CIA operative Johnny Spann was killed in the fighting, and Spann's colleague, Dave Tyson, after escaping, re-entered the fort with a British TV crew and had to be rescued by the SBS -- an embarrassing incident that, according to Forsyth's research, Tyson and the crew "agreed never to mention again."

The novel also has much to say about Muslim views, about which Forsyth admits ignorance.

"There are Quranic scholars in London to match any in the world," he says. "The School of Oriental and African Studies [at the University of London] is always my first port of call for the Middle East. I spent hours asking, as a complete novice, 'Tell me about the Quran.' And I ran pages I had written back past them."

Thus, a young Muslim woman briefs Mike before he goes undercover: "True jihad [holy war] can only be declared by a legitimate Quranic authority of proven and accepted repute. [Al Qaeda leader Osama] Bin Laden and his acolytes are notorious for their lack of scholarship."

Forsyth's books are undeniably macho, with few female characters. He defends himself by saying he is writing about a world where women are rare.

To critics who call him a literary lightweight, his reply is: "Absolutely right. I use the word 'potboiler' with no shame. I am lightweight but popular. My books sell."

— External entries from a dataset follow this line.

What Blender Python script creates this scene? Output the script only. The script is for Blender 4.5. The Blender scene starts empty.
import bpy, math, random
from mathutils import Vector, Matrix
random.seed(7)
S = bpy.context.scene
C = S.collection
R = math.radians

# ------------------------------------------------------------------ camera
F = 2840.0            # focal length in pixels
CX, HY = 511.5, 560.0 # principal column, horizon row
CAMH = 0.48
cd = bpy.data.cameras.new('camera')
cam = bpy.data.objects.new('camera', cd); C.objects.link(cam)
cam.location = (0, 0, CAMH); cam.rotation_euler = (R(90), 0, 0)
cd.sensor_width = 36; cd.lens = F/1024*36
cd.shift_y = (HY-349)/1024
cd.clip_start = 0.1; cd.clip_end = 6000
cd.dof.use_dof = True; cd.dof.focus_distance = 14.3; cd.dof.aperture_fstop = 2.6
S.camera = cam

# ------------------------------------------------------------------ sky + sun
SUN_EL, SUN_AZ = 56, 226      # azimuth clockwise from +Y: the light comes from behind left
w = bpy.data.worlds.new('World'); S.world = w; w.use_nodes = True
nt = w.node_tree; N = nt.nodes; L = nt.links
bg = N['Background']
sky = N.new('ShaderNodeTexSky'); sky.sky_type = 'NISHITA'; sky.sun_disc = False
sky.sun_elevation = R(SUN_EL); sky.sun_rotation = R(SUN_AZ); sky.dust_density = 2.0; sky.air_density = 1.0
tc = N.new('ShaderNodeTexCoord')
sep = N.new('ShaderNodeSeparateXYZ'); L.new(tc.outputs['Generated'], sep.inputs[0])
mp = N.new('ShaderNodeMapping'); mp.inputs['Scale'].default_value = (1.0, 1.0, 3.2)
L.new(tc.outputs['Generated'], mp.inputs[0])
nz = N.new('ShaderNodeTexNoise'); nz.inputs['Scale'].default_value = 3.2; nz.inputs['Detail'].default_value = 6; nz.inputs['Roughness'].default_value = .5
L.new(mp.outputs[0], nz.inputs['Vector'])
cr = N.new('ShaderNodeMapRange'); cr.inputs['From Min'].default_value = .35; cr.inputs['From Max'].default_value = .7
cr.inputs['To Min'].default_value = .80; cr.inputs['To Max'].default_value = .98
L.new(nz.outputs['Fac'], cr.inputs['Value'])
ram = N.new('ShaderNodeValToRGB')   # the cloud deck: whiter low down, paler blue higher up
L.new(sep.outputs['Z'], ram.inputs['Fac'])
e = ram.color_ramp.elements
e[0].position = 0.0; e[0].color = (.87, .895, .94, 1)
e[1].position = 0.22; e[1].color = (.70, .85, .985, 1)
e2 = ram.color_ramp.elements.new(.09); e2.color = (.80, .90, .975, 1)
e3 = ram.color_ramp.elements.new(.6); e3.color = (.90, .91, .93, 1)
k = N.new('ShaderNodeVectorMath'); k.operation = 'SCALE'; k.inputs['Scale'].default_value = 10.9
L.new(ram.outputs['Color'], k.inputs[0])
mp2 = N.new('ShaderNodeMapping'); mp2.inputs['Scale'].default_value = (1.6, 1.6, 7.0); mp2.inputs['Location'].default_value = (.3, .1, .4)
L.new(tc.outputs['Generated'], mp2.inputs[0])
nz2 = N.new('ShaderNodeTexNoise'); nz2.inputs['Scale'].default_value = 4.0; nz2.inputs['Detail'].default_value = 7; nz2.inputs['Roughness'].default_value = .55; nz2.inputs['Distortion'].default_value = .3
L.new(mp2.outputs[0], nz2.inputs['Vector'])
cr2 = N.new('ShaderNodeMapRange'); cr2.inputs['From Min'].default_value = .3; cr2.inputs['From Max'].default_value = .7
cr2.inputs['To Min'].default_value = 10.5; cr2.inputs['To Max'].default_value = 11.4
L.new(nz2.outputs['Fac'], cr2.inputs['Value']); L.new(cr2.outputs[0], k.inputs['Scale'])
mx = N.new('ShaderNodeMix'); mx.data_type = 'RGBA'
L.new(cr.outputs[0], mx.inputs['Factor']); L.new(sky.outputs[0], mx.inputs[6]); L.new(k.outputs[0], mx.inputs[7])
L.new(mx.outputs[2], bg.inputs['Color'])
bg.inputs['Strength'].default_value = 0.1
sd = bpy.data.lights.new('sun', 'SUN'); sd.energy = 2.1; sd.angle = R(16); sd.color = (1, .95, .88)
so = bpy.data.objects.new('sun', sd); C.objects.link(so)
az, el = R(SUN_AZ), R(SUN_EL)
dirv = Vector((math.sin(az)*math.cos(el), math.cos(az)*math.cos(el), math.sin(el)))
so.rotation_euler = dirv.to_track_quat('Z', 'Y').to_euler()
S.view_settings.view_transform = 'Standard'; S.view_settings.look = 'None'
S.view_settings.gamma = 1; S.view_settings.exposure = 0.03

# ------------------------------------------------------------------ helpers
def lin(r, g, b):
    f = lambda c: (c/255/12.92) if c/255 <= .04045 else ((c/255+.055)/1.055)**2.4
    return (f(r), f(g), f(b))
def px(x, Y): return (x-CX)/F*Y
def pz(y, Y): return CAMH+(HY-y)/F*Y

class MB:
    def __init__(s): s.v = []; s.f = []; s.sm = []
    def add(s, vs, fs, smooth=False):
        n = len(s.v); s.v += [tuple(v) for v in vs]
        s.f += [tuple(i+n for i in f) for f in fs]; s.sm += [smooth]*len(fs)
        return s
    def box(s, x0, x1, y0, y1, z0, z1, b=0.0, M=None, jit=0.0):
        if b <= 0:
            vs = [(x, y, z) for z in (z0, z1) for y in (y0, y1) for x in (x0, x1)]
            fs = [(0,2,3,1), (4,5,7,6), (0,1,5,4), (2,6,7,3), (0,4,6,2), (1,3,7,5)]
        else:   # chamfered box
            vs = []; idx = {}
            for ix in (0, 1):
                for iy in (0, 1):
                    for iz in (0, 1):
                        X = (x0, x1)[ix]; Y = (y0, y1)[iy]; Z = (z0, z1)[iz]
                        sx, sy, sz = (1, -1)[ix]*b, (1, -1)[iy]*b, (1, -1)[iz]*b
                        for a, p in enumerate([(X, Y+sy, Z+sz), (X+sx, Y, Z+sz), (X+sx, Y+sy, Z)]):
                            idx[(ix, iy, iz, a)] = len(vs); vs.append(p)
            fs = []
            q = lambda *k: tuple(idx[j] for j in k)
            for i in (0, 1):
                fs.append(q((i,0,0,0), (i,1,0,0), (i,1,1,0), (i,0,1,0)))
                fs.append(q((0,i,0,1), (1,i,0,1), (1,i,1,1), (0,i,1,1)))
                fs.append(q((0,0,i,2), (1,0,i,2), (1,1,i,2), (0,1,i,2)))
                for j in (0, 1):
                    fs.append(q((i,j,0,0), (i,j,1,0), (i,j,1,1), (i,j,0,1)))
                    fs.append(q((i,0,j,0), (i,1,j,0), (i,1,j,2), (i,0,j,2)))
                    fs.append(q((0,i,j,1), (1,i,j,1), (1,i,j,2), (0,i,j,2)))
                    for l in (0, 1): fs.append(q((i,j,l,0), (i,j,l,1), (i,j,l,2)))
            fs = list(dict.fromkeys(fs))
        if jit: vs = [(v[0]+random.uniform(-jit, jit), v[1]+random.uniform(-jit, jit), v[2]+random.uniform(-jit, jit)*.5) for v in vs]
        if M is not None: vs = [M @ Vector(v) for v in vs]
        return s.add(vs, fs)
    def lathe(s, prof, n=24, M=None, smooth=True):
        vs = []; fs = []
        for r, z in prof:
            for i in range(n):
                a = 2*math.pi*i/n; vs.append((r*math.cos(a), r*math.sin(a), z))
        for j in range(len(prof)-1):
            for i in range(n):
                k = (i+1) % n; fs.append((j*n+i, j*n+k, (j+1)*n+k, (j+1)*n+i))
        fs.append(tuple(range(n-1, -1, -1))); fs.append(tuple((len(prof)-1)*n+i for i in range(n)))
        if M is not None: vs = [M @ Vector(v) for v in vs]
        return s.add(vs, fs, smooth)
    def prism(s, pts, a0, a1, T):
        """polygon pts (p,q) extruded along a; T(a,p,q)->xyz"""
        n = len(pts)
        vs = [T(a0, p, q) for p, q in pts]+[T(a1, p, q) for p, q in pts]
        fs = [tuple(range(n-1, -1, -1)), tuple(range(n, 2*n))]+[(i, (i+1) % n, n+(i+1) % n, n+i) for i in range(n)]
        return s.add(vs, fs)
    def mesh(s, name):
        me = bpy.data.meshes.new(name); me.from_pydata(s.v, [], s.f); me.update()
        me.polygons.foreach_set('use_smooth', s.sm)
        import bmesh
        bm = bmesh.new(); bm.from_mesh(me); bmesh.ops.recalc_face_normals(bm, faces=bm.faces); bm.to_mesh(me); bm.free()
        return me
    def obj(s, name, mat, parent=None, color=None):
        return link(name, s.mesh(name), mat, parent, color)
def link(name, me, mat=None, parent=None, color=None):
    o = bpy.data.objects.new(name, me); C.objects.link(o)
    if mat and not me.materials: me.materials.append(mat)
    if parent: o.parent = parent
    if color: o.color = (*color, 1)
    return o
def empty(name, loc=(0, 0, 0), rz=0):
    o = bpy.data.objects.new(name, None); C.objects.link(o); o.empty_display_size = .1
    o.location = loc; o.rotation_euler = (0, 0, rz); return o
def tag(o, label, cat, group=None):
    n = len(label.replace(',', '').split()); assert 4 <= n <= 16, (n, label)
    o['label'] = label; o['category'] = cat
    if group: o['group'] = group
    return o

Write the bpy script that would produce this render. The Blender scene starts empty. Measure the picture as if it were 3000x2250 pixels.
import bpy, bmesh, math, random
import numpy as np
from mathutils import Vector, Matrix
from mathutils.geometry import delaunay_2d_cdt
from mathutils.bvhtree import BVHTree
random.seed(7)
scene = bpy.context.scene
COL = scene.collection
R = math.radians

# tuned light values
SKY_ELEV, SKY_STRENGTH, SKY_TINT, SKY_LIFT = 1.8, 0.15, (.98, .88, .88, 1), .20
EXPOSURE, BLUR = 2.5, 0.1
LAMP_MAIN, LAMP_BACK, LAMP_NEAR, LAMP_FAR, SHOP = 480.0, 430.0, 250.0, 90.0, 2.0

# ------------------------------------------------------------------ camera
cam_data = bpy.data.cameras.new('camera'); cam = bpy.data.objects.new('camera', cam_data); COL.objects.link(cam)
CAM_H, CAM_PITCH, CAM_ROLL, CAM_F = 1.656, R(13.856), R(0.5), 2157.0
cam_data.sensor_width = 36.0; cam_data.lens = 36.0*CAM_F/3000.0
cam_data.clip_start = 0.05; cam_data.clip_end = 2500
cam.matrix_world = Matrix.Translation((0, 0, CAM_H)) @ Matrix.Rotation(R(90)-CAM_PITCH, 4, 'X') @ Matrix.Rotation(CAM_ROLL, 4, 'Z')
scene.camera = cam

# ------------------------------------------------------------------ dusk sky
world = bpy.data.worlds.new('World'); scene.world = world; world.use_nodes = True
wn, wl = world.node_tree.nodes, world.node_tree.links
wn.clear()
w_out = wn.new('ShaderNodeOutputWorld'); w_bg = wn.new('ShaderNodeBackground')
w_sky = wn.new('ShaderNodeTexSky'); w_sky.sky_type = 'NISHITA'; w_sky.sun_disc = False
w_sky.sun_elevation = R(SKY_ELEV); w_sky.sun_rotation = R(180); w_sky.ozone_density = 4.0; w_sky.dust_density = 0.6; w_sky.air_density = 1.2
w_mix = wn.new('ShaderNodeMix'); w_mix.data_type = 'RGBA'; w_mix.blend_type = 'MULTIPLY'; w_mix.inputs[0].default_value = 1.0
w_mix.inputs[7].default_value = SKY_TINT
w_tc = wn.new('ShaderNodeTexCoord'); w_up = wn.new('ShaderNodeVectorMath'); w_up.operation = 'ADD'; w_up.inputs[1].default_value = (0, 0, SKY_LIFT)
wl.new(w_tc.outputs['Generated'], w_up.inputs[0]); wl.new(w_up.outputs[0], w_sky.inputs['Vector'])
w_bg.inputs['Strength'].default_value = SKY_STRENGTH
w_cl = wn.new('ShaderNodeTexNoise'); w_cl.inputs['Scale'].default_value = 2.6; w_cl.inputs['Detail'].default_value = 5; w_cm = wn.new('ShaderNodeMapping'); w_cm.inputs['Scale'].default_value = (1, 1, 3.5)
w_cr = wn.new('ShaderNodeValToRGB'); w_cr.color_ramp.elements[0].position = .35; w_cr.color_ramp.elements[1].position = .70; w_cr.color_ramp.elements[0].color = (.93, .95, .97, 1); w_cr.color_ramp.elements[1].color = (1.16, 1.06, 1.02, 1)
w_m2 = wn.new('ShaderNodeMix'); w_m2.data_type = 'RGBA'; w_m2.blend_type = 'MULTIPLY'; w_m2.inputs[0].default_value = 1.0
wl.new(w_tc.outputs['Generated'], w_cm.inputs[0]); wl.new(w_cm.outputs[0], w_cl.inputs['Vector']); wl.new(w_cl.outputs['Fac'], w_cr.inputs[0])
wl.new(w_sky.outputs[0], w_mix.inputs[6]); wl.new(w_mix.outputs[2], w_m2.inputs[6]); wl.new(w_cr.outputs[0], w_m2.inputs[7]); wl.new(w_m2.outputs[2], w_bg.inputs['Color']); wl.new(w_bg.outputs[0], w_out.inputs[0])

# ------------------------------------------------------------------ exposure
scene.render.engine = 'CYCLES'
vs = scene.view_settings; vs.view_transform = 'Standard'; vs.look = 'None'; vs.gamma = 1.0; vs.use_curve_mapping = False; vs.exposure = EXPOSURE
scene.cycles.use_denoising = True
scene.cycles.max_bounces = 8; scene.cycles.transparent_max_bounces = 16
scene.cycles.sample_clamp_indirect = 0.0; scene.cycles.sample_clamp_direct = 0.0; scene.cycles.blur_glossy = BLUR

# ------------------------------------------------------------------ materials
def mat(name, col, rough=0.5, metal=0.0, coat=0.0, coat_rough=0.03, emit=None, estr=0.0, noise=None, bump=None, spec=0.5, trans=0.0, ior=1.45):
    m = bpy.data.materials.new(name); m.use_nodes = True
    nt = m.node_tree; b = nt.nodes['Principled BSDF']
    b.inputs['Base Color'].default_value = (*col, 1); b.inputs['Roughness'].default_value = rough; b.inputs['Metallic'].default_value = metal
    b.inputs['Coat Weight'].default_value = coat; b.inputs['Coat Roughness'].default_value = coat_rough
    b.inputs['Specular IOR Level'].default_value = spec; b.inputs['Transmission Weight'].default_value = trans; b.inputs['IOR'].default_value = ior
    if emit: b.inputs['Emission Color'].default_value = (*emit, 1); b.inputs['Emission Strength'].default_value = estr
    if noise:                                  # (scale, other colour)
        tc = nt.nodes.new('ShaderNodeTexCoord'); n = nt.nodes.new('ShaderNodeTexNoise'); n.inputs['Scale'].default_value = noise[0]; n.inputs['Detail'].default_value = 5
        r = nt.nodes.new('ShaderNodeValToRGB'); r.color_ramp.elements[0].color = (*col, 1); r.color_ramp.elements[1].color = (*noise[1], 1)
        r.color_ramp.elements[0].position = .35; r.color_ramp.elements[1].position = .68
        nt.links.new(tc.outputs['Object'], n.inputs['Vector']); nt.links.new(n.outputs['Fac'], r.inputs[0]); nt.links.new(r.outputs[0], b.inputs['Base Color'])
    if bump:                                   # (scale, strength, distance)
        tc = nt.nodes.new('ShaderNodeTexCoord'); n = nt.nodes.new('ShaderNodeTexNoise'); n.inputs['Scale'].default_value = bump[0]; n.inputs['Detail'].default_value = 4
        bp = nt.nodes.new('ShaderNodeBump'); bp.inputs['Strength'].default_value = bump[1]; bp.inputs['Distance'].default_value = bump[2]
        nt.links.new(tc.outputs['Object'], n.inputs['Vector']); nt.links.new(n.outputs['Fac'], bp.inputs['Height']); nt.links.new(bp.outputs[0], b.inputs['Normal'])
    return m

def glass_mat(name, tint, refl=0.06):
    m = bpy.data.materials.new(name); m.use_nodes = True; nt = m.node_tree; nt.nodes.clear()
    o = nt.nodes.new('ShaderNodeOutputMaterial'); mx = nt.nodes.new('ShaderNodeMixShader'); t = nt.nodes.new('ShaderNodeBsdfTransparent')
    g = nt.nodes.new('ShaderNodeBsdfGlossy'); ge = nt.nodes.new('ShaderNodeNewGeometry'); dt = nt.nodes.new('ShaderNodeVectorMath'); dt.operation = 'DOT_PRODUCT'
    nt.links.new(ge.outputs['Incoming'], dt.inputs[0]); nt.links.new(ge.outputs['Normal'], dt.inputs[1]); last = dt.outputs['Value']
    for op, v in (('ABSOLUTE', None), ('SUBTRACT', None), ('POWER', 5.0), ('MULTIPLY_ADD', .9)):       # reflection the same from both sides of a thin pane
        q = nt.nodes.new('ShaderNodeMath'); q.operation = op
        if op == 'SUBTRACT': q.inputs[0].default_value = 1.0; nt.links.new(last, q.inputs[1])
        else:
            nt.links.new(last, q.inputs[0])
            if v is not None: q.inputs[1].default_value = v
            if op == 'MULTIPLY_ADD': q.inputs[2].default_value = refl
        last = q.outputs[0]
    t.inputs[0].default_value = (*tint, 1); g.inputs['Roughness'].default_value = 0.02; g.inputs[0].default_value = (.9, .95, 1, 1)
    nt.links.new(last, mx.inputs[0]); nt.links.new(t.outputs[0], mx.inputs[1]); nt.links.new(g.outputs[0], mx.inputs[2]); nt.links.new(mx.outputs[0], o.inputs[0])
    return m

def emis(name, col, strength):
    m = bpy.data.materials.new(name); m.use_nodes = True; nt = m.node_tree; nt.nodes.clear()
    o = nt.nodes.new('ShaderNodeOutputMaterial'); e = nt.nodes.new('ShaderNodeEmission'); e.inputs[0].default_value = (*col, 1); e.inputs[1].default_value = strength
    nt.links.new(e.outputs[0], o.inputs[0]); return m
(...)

Transworld, owner of Bantam, says Forsyth has sold more than 70 million books and has been translated into more than 30 languages. More than a dozen have been made into films.

Forsyth bridles at those who label him right-wing -- "they mean that in a pejorative way." He prefers calling himself a "traditionalist" who espouses a strong work ethic and market economics.

He has called for the impeachment of British Prime Minister Tony Blair for plunging Britain into the war in Iraq. And he clashed with the British government in "The Deceiver" (1991) when he described how a British agent bugged an Irish Republican Army coffin to listen in to mourners' chatter, forcing authorities to acknowledge they had indeed once used this tactic.